For now, I’m working with Critical Thinking math workbooks and using the Math-U-See curriculum (which is what I’m using with the boys) to fill in the blanks, but it feels like a lot of extra work, when just switching to Math-U-See would work just as well all on it’s own. Or maybe I should switch to a whole other math curriculum? Singapore Math has all the pictures and color that Pynni could want, like the Critical Thinking books, but it comes with instructional material. ugh.

So the evolution of my homeschool continues.

I’ve occasionally looked around to find a “schooling” philosophy to follow, but I’ve decided to have my own philosophy and teach my kids the way that works. I’ve met many families who homeschool through various functions and get-togethers and I’ve discovered that really, no two home schools are alike. Which is fitting, really, when you consider how different each individual child is and how amazing home school can be at catering to the individual. I know it’s why we chose to homeschool, and why we will continue to do so.

Piece of Cake

Done and done. We have officially finished our first year here at Lamp Post Academy. I’ve posted about the things I’ve learned and about some of the ups and downs we’ve had this year. I think, all in all, it was a great success!

Except for one thing. In North Carolina, I am required to test my kids with a standardized test at the end of every calendar year (for us that would be in August). I am not required by law to report the results, just keep them on hand in case I get audited. I have been dreading this. Mostly because I didn’t teach to the test. I hit the reset button on a lot of things for my kids this year, and while they are ahead in a few areas, they are a little behind in others. No worries, we are closing the gap rapidly, but I didn’t want to do any damage to my kids’ self-esteem if the tests were too hard.

Well, we finished those tests today, and they passed with flying colors. I know they did because I went back over the tests and checked. Heh.

So now, onward with the next school year. That one will start on July 18 after our trip to San Antonio to attend the annual Jackson Family Reunion. YAY!

A really good thing about homeschooling is flexibility. Before we started school, I sat down with my computer and my iCal and worked out our school year (over and over, actually). I took into account holidays and birthdays and summer breaks that include my niece and nephew staying with us during their summer break. I took into account not having too many weeks of school in a row without a week break (we don’t want to burn out, after all, and we can literally go all year round).

Now, I don’t do schedule changes well. I like things that are planned to be exactly as they are planned. Surprises and I aren’t on good terms. (Sound like anybody else?) So, when I made this schedule, I knew at some point that there would need to be changes occasionally, like a day when I’m sick or the kids are sick and we can make up those days on the weekend if necessary, and we’ve done that pretty successfully. And somehow, I’m not freaked out by it.

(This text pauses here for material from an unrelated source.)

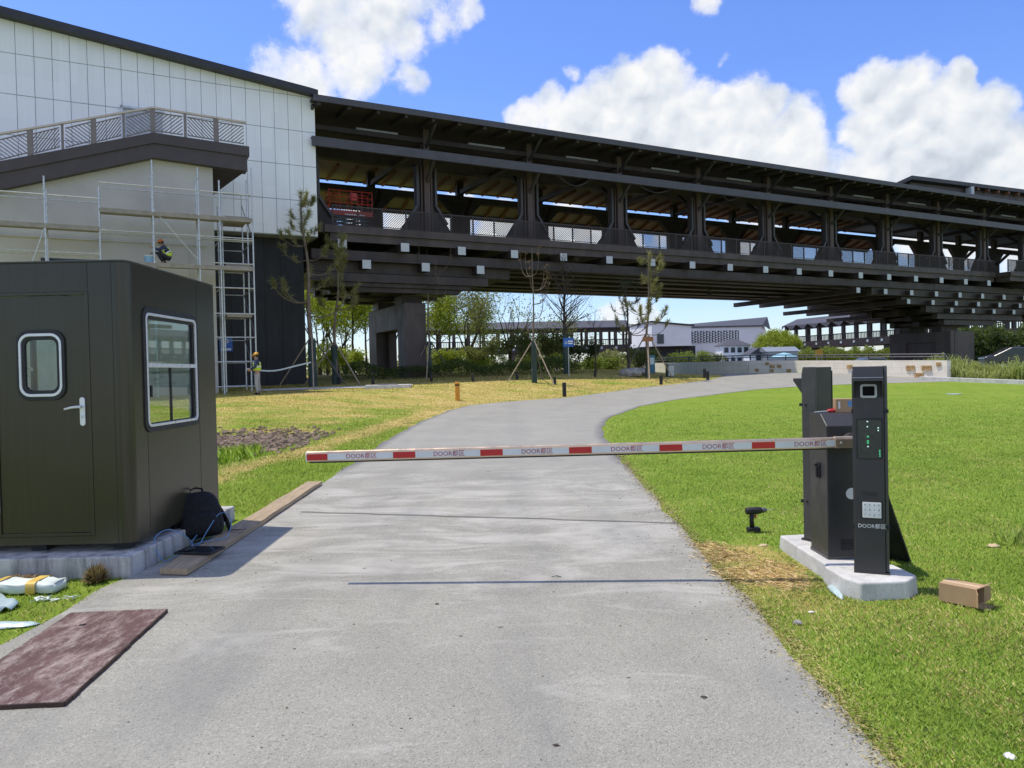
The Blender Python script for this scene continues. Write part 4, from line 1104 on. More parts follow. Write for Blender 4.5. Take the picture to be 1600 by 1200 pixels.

Next Saturday is Chi’s tenth birthday, and I had set up the break for the following week. Well, this morning Pynni is sick, and this weekend I destroyed the living room to put my area rug together and before the furniture was brought back in, I cleaned out the two closets in the living area. NOW, a lot of that mess is all over our school table and needs organizing which I need to do before we can have school today, so I proposed an option to the kids of Lamp Post Academy:

Yes. Yes, that's grey hair.

Let’s move next week’s break to this week. That way we don’t have to make up Pynni’s missed school day on Chi’s birthday weekend.

I left it up to them to agree upon, and they chose to take the break a week earlier (surprise!). I’m fine with this, it gives me an opportunity to finish my organization project and get caught up on some house work and school prep that I’ve been needing to do. (History and Science are more labor intensive than I was prepared for.)

I’m still a little weirded out that the schedule got changed at the last minute and I’m not suffering from panic attacks and fits of anger and irritation. Hey, maybe I’m growing as a person.